Review of How to Bang a Billionaire (Arden St. Ives #1), by Alexis Hall

I received a copy of Alexis Hall‘s How to Bang a Billionaire through Netgalley.

Description from Goodreads:
If England had yearbooks, I’d probably be “Arden St. Ives: Man Least Likely to Set the World on Fire.” So far, I haven’t. I’ve no idea what I’m doing at Oxford, no idea what I’m going to do next and, until a week ago, I had no idea who Caspian Hart was. Turns out, he’s brilliant, beautiful . . . oh yeah, and a billionaire.

It’s impossible not to be captivated by someone like that. But Caspian Hart makes his own rules. And he has a lot of them. About when I can be with him. What I can do with him. And when he’ll be through with me.

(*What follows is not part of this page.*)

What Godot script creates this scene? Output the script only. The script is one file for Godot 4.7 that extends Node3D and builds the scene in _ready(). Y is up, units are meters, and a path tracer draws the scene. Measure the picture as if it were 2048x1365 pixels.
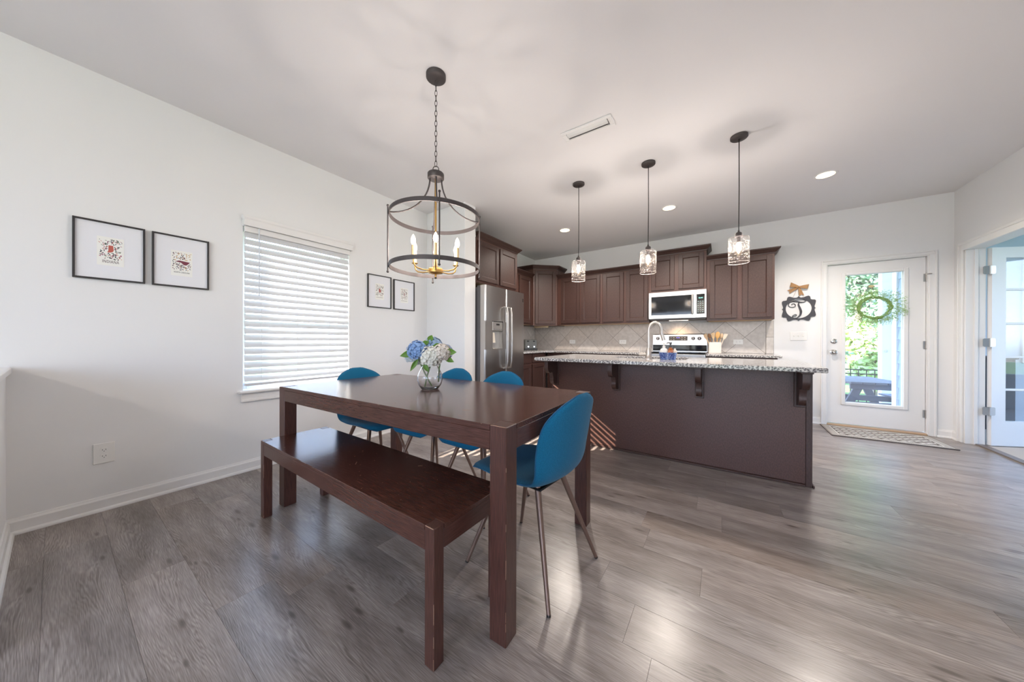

I’m good at doing what I’m told in the bedroom. The rest of the time, not so much. And now that Caspian’s shown me glimpses of the man behind the billionaire I know it’s him I want. Not his wealth, not his status. Him. Except that might be the one thing he doesn’t have the power to give me. 

Review:
I’m not really sure how to review this book, because I think my biggest problem with it is that it is what it is, and that’s hardly fair. It is my understanding that this is the first in a trilogy following the same couple, which makes this book roughly a 1/3 of the story. And while it did end at a natural place and it is long enough that I didn’t go all ragey about “why is it broken up,” like I do with some novella/serials, I still FEEL like I read a third of a story and didn’t get the payout I wanted in the end. But that’s what the book is, so should I really fault it for being what it is? In the end, I really just wish I had waited until they were all out to read any of it. Then I could look at the complete arc instead of trying to judge just part of it.

Based on what I’ve read so far, I like Arden and Caspian. But so much of the book is so painfully awkward. Which makes sense, since it’s two men being awkward with one another and failing to make a ‘relationship’ work. They pull it together in the end, but most of the book is them failing.

One of the things Hall seems to really like to do is take familiar tropes and subvert them, turn them on their head. And that’s what he’s done here. It’s a pastiche of the broody, emotionally stunted alpha billionaire. He’s recognizable, but far from what you’re used to and I appreciate that. (We even have Caspian and Arden, C & A, like Christian and Anna, maybe? A purposeful head nod?)

As always, the writing is lovely and lush and, in this case, funny too. I liked it. I’ll be looking for the rest of them. But I think I’ll wait until the series is complete.